Yesterday was just another ordinary day. A day of my life, bracketed in the morning and the evening with reminders to open my eyes and to appreciate what is right here. It’s amazing, now that I see these nudges, how many of them there are. I wonder how myopic I must have been, all those years with my eyes focused on that next thing, to have missed so many messages from the universe. Well, were the messages from out there or were they from in here, the most intimate place there is? From my spirit, my soul, my very life?
Early in the morning I set off to take the subway (the T) to a meeting. I was walking down the familiar street to the T stop, a walk I’ve made hundreds of times in the nine years we’ve lived in our house, my nose buried in my iPhone. I literally stopped dead in my tracks when I stepped onto a carpet of pink petals.

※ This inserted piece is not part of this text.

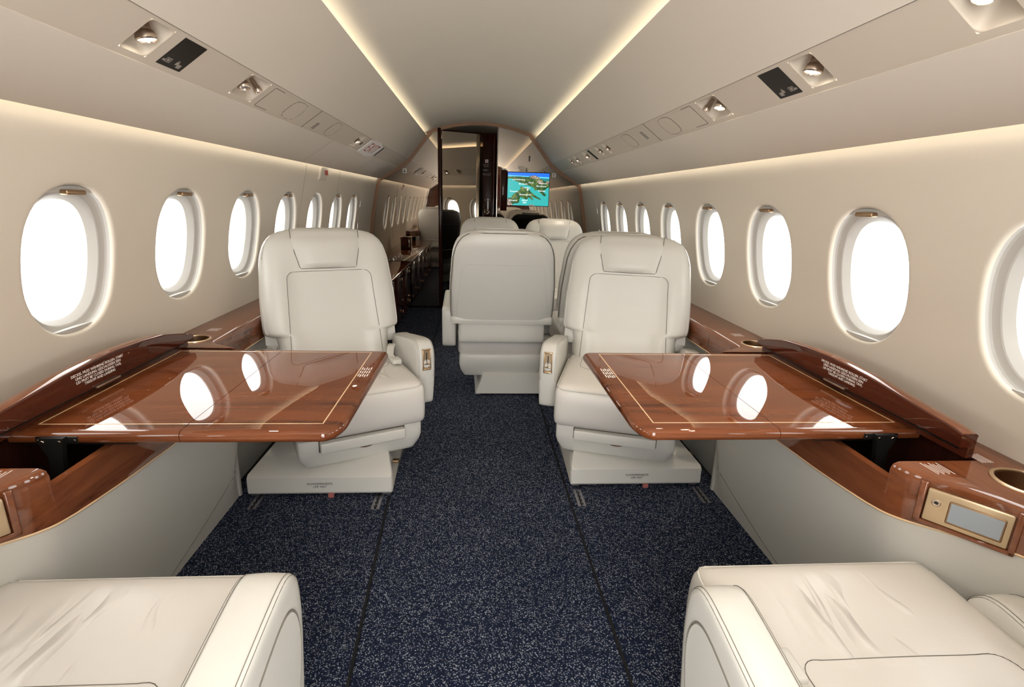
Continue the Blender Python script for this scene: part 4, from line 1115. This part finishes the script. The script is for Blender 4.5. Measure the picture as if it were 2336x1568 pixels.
# ------------------------------------------------------------------ credenza on the left
cr = thing('wooden_credenza', (-.93, 4.1, 0), 'long low varnished wood credenza against the left wall before the bulkhead', 'cabinet')
box('cabinet_top', (-1.130, 2.72, .480), (-.722, 5.532, .502), MT['wood_y'], cr, .006, 3)
box('cabinet_body', (-1.09, 2.73, .012), (-.745, 5.53, .480), MT['wood_d'], cr, .003)
for k in range(5):
    ya = 2.76 + k * .55
    d = box('cabinet_door', (-.7445, ya, .05), (-.733, ya + .53, .465), MT['wood_d'], cr, .003)
    box('latch', (-.733, ya + .46, .40), (-.727, ya + .49, .425), MT['gold'], d, .002)
    box('latch', (-.733, ya + .46, .09), (-.727, ya + .49, .115), MT['gold'], d, .002)
bx = thing('wooden_box', (-.93, 4.3, .502), 'small wooden box standing on the credenza, seen in the mirror', 'box')
box('box_body', (-1.0, 4.22, .502), (-.87, 4.36, .655), MT['wood_d'], bx, .004)
box('box_lid', (-1.004, 4.216, .656), (-.866, 4.364, .668), MT['wood_y'], bx, .003)

# ------------------------------------------------------------------ map screen on the right mirror
tv = thing('map_screen', (.492, 5.53, 1.27), 'flat screen showing a moving map, mounted on the mirrored bulkhead', 'screen')
TX0, TX1, TZ0, TZ1 = .279, .706, 1.108, 1.432
box('screen_case', (TX0 - .006, 5.512, TZ0 - .006), (TX1 + .006, 5.556, TZ1 + .008), MT['black'], tv, .004)
box('mount_panel', (.208, 5.545, 1.05), (.275, 5.5565, 1.455), MT['wood_z'], tv, .003)
def smat(name, c, c2=None, scale=30, st=1.0):
    m = bpy.data.materials.new(name); m.use_nodes = True; nt = m.node_tree; b = nt.nodes['Principled BSDF']
    b.inputs['Base Color'].default_value = (0, 0, 0, 1); b.inputs['Roughness'].default_value = .2
    b.inputs['Emission Color'].default_value = (*c, 1); b.inputs['Emission Strength'].default_value = st
    if c2:
        tc = nt.nodes.new('ShaderNodeTexCoord'); n = nt.nodes.new('ShaderNodeTexNoise'); n.inputs['Scale'].default_value = scale; n.inputs['Detail'].default_value = 5
        r = nt.nodes.new('ShaderNodeValToRGB'); r.color_ramp.elements[0].color = (*c, 1); r.color_ramp.elements[1].color = (*c2, 1)
        r.color_ramp.elements[0].position = .45; r.color_ramp.elements[1].position = .68
        nt.links.new(tc.outputs['Object'], n.inputs['Vector']); nt.links.new(n.outputs[0], r.inputs[0]); nt.links.new(r.outputs[0], b.inputs['Emission Color'])
    return m
SEA = smat('screen_sea', (.018, .26, .25)); SKY = smat('screen_sky', (.01, .10, .50)); SKY2 = smat('screen_horizon', (.06, .34, .62))
LAND = smat('screen_land', (.012, .045, .012), (.10, .14, .03), 38); ROCK = smat('screen_rock', (.10, .05, .04), (.45, .42, .34), 150); FARSEA = smat('screen_far_sea', (.01, .13, .13))
SWHITE = smat('screen_white', (.75, .78, .75))
def sx_(u): return TX0 + (u - 262) / (1480 - 262) * (TX1 - TX0)      # from the zoomed crop of the screen
def sz_(v): return TZ1 - (v - 330) / (1290 - 330) * (TZ1 - TZ0)
def spoly(name, pts, m_, lay):
    y = 5.5118 - .0002 * lay; vs = [(sx_(max(262, min(1480, u))), y, sz_(max(330, min(1290, v)))) for u, v in pts]
    bm = bmesh.new(); f = bm.faces.new([bm.verts.new(v) for v in vs]); bmesh.ops.triangulate(bm, faces=[f])
    return link(name, frombm(bm, recalc=False), m_, tv, smooth=False)
spoly('sea', [(262, 330), (1480, 330), (1480, 1290), (262, 1290)], SEA, 0)
spoly('sky', [(262, 330), (1480, 330), (1480, 482), (262, 448)], SKY, 1)
spoly('sky_haze', [(262, 405), (1480, 440), (1480, 482), (262, 448)], SKY2, 2)
spoly('far_sea', [(900, 465), (1480, 482), (1480, 560), (1300, 560), (1100, 520)], FARSEA, 2)
spoly('continent', [(262, 450), (600, 440), (860, 452), (960, 405), (1060, 398), (1160, 440), (1240, 500), (1340, 560), (1480, 560), (1480, 720), (1340, 740), (1340, 830), (1300, 860), (1400, 950), (1390, 1000), (1330, 990), (1220, 890), (1160, 820), (1070, 835), (1030, 760), (900, 700), (780, 690), (720, 640), (560, 605), (450, 550), (400, 490), (262, 515)], LAND, 3)
spoly('mountains', [(900, 470), (950, 415), (1040, 398), (1150, 440), (1230, 500), (1130, 500), (1000, 490)], ROCK, 4)
spoly('mountains', [(1120, 540), (1180, 515), (1290, 570), (1300, 650), (1250, 660), (1130, 610)], ROCK, 4)
spoly('mountains', [(1370, 590), (1440, 550), (1480, 560), (1480, 640)], ROCK, 4)
spoly('island', [(640, 730), (700, 730), (760, 760), (880, 790), (950, 880), (1060, 970), (1250, 1080), (1250, 1110), (1060, 1050), (960, 990), (1030, 1110), (1020, 1130), (960, 1090), (900, 1040), (830, 1110), (790, 1100), (780, 1020), (700, 1010), (640, 1040), (560, 1080), (620, 1160), (600, 1220), (460, 1240), (380, 1290), (262, 1290), (262, 1080), (370, 1060), (420, 980), (500, 910), (600, 850), (650, 800)], LAND, 3)
spoly('mountains', [(262, 1090), (330, 1130), (420, 1290), (262, 1290)], ROCK, 4)
spoly('mountains', [(900, 1262), (1040, 1262), (1075, 1290), (890, 1290)], ROCK, 4)
for t_, u, v, sz in (('Luxembourg', 580, 530, 15), ('Paris', 950, 612, 15), ('Brussels', 720, 655, 15), ('Toulouse', 1300, 625, 14), ('Bordeaux', 1255, 708, 15), ('London', 812, 762, 15), ('Nantes', 1270, 845, 15), ('Teesside', 450, 880, 14), ('Birmingham', 790, 965, 15), ('Glasgow', 430, 1140, 14), ('IRISH\nSEA', 775, 1170, 15)):
    text('map_label', t_, sz * .00150, (sx_(u), 5.5104, sz_(v)), (1, 0, 0), (0, 0, 1), SWHITE, tv, space=1.15)
box('plane_mark', (sx_(848), 5.5100, sz_(860)), (sx_(860), 5.5106, sz_(785)), SWHITE, tv); box('plane_mark', (sx_(820), 5.5100, sz_(828)), (sx_(890), 5.5106, sz_(816)), SWHITE, tv)

# stickers on the mirrored bulkhead
def sticker(x, z, kind_, label):
    r = thing('sticker', (x, 5.555, z), label, 'sticker')
    box('sticker_card', (x - .020, 5.5555, z - .021), (x + .020, 5.5568, z + .021), MT['white'], r, .0003)
    y = 5.5553
    if kind_ == 'pen':
        box('symbol_frame', (x - .013, y - .0003, z - .014), (x + .013, y + .0003, z - .010), MT['ink'], r)
        tube('symbol', [(x - .008, y, z - .007), (x + .010, y, z + .012)], .0022, MT['ink'], r); tube('symbol', [(x - .012, y, z - .010), (x - .012, y, z + .012)], .0012, MT['ink'], r)
    elif kind_ == 'ext':
        box('symbol', (x - .008, y - .0003, z - .014), (x - .001, y + .0003, z + .012), MT['red'], r, 0); box('symbol', (x + .003, y - .0003, z + .008), (x + .011, y + .0003, z + .013), MT['ink'], r)
    else:
        lathe('symbol', [(.0001, .0006), (.0065, .0006), (.0065, 0)], MT['ink'], r, Matrix.Translation((x, y + .0005, z + .006)) @ Matrix.Rotation(PI / 2, 4, 'X'), 16)
        box('symbol', (x - .012, y - .0003, z - .014), (x + .012, y + .0003, z - .004), MT['ink'], r); box('symbol', (x - .014, y - .0003, z - .002), (x - .010, y + .0003, z + .013), MT['ink'], r)
sticker(.241, 1.450, 'pen', 'white pictogram sticker at the upper left of the map screen')
sticker(.759, 1.418, 'ext', 'white sticker with red extinguisher symbol right of the map screen')
sticker(-.768, 1.416, 'man', 'white pictogram sticker on the left mirror beside the arch trim')
r = thing('label_plates', (.43, 5.555, 1.475), 'small pale label plates fixed above the map screen', 'label')
box('plate', (.384, 5.5555, 1.470), (.448, 5.5568, 1.498), MT['strip'], r); box('plate', (.397, 5.5555, 1.447), (.448, 5.5568, 1.468), MT['strip'], r)
box('plate', (.454, 5.5555, 1.446), (.490, 5.5568, 1.486), MT['strip'], r); box('symbol', (.462, 5.5550, 1.452), (.482, 5.5556, 1.458), MT['ink'], r); box('symbol', (.469, 5.5550, 1.456), (.475, 5.5556, 1.478), MT['ink'], r)
r = box('mirror_slot', (.490, 5.5540, 1.545), (.506, 5.5568, 1.600), MT['black'], bevel=.0012); tag(r, 'black upright slot in the mirror above the map screen', 'slot')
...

You can see I had made my way onto the edge of this gorgeous drift of pink petal snow before I woke up, literally. I stood there and took pictures, breathing in the faint smell of the blossoms, their perfume spring incarnate. (not quite Princeton’s magnolias, but close). I looked up and saw the cerulean blue sky through the pink branches. And I was ashamed, truly, that I would have missed this.
I tucked Whit into bed tonight hugging Jimmy, the class teddy bear who spent the weekend with us. Every weekend Jimmy visits a different classmate in Whit’s Beginner class, and this was ours. Grace and I were just starting to read about Hermione and Harry’s vociferous defense of Sirius Black when I heard a strange sound from upstairs. I paused. “What’s that, Gracie?” We both listened. Nothing. I started reading again. The noise started back up. It was Whit, weeping
After a few moments where I tried to figure out if he was posing – yet another new trick to postpone bed? – she and I went upstairs to check on Whit. He was lying in bed, face awash in tears, clutching Jimmy. I sat on the edge of his bed and asked him what was wrong. His words were punctuated with sobs as he choked out how upset he was to say goodbye to Jimmy tomorrow. “Oh, Whitty,” I said. My heart felt like it leaned over in my chest, angling towards him. Deep in my chest I recognized his pain, the brutal symmetry of love and loss, so much on my mind lately. I told him I know how hard it was to say goodbye to things we love.
A few minutes later, Grace and I were reading again when I heard Whit ask quietly, “Will you snuggle me?” I looked up to see him standing forlornly on the stairs, Jimmy held against his chest. “Of course,” I answered. After I kissed Grace goodnight, I went upstairs and lay down on Whit’s bottom bunk.. I curled behind him, singing along in a whisper to his lullabye CD’s version of You Are My Sunshine, listening to his sobs grow slower and quieter. After days of being all bravado and bluster, he had dissolved back into my emotional son, my little boy with big feelings, and I thought about how often he will shuttle between these two poles over the next few years.
“Are you ready for me to go?” I murmured against his neck. “No,” he said quickly, quietly, and so I lay with him for another song. And here I am now, at my desk, eager to get going on a new essay idea I have. But first I have to put pictures of Jimmy’s visit into the class album, with narration of his weekend activities. I’m not annoyed that I have to do that before my “real” writing. This is also writing, in its own way, the writing of my ordinary life.